L’appel aux concertations autour des réformes retenues pour le référendum du 20 mars prochain du chef de l’État risque de tomber dans l’oreille d’un sourd, au sein du mouvement Y’en a marre. Engagés dans la campagne pour la victoire éclatante du non massif au soir du 20 mars, les jeunes activistes posent en effet des préalables avant toute rencontre avec le chef de l’Exécutif. Joint au téléphone hier, lundi, Fadel Barro, le coordonnateur du dit mouvement s’est voulu formel. Son mouvement répondra à cet appel du président Sall si et seulement si ce dernier décide d’un report de la date de ces consultations.

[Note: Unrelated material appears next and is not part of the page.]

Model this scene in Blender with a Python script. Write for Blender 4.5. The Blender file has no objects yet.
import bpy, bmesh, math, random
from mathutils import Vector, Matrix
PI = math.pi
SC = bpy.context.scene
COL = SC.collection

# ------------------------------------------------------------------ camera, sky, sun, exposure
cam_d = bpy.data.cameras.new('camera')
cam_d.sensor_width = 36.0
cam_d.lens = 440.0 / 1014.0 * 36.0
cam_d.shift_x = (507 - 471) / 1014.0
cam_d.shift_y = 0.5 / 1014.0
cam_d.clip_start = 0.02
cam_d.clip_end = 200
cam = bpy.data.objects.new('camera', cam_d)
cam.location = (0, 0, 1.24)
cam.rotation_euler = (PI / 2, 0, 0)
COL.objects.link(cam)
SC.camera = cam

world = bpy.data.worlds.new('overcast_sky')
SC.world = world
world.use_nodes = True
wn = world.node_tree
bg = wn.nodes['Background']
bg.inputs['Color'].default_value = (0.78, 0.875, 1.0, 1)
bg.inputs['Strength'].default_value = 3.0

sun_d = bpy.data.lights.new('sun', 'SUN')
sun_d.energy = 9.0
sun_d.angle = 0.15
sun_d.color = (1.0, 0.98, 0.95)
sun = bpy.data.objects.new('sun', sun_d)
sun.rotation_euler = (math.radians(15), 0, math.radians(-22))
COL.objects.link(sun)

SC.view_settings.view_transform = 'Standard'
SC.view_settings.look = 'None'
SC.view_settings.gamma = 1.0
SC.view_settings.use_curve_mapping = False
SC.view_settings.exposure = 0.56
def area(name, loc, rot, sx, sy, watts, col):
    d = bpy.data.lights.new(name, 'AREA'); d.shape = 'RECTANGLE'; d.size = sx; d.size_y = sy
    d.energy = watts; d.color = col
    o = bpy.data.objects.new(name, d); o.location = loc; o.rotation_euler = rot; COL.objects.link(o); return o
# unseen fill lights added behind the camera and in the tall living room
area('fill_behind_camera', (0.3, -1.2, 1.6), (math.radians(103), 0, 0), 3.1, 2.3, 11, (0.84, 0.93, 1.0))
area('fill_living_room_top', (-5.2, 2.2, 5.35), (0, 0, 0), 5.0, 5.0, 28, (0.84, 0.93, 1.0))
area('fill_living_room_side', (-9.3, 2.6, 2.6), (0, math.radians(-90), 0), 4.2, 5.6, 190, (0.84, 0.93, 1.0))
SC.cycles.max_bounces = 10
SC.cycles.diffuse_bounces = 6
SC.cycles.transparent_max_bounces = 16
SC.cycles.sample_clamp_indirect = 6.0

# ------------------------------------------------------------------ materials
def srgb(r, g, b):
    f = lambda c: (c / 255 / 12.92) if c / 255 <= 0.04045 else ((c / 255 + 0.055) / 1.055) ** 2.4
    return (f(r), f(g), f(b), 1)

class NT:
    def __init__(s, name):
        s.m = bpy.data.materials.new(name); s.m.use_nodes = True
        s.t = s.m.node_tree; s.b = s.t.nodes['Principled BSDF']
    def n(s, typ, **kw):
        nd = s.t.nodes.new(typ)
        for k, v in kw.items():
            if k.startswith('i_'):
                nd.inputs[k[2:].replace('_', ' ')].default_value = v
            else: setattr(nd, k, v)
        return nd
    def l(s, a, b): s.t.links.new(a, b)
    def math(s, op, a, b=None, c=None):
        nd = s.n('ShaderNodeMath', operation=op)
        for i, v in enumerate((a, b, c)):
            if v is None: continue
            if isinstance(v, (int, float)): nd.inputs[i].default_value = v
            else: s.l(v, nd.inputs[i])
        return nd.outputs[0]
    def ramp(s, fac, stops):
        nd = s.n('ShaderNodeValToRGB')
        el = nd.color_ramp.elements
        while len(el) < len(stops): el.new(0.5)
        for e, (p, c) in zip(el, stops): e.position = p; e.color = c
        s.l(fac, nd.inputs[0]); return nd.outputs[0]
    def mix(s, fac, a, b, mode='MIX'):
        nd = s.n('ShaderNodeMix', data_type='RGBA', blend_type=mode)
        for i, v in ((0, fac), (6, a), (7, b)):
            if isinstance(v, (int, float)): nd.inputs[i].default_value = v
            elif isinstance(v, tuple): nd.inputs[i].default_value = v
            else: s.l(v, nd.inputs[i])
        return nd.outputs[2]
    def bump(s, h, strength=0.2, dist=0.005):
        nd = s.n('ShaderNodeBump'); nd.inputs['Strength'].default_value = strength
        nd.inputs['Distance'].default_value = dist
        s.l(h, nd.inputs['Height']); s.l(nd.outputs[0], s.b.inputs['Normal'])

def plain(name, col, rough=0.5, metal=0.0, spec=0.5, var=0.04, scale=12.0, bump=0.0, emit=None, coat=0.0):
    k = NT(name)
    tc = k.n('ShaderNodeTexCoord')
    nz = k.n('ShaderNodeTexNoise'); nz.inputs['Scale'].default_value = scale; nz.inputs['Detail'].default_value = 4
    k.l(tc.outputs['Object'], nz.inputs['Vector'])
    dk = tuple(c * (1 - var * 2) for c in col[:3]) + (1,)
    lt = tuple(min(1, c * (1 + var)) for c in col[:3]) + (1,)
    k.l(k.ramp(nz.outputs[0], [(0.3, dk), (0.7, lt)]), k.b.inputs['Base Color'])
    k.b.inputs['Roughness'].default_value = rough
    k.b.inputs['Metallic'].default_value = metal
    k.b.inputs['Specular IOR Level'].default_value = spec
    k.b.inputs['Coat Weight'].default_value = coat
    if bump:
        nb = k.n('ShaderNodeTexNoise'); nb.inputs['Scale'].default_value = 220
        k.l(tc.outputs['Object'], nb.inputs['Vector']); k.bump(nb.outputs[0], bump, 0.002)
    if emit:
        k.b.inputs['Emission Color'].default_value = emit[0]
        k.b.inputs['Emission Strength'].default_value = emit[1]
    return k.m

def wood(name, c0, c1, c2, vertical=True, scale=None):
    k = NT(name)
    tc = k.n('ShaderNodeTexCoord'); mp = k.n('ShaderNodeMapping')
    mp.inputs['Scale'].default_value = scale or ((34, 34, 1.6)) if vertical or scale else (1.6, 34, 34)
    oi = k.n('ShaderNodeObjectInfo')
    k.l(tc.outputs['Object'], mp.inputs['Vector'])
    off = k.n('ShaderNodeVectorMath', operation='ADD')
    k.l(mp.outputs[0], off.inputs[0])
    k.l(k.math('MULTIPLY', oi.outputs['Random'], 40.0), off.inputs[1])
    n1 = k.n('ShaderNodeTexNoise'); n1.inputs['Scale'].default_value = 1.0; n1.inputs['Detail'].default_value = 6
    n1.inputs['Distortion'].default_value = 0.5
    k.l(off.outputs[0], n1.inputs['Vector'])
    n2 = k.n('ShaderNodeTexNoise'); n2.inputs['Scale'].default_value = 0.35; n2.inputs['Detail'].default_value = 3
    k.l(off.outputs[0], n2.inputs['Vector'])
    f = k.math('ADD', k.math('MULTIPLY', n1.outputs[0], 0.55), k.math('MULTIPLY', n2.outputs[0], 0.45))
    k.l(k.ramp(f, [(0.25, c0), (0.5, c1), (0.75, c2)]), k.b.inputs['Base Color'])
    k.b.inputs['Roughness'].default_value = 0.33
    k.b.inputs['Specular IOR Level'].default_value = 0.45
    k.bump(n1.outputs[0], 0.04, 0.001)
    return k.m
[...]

«Sur le principe, Y’en a marre est ouvert au dialogue. Mais pour l’instant, on se concentre sur notre campagne pour la victoire du Non. Car eux, Ils sont déjà en campagne. Tout le reste n’est que distraction», a-t-il ainsi fait savoir. Non sans préciser : «S’il (Macky Sall-ndlr) décide maintenant de reporter la date de la tenue du référendum et ouvrir la discussion, nous répondrons à son appel. Mais s’il n’y a pas de report, nous ne voyons pas l’intérêt de ces discussions sinon une façon de nous divertir dans la mesure où ses partisans sont déjà en campagne pour le Oui. Nous refusons qu’on nous distraie pour des détails avec un dialogue qui est hypothétique alors que la campagne est là devant nous». Pour Fadel Barro et compagnie, tout est donc clair. Sans report de la date de la tenue du référendum, point de dialogue avec le chef de l’État. D’ailleurs le patron des Y’en a marristes a tenu à le réitérer fermement : «Tant qu’il n’y a pas un report de la date du référendum, nous, on se concentre sur la campagne du «Non» car tout le reste, c’est de la distraction.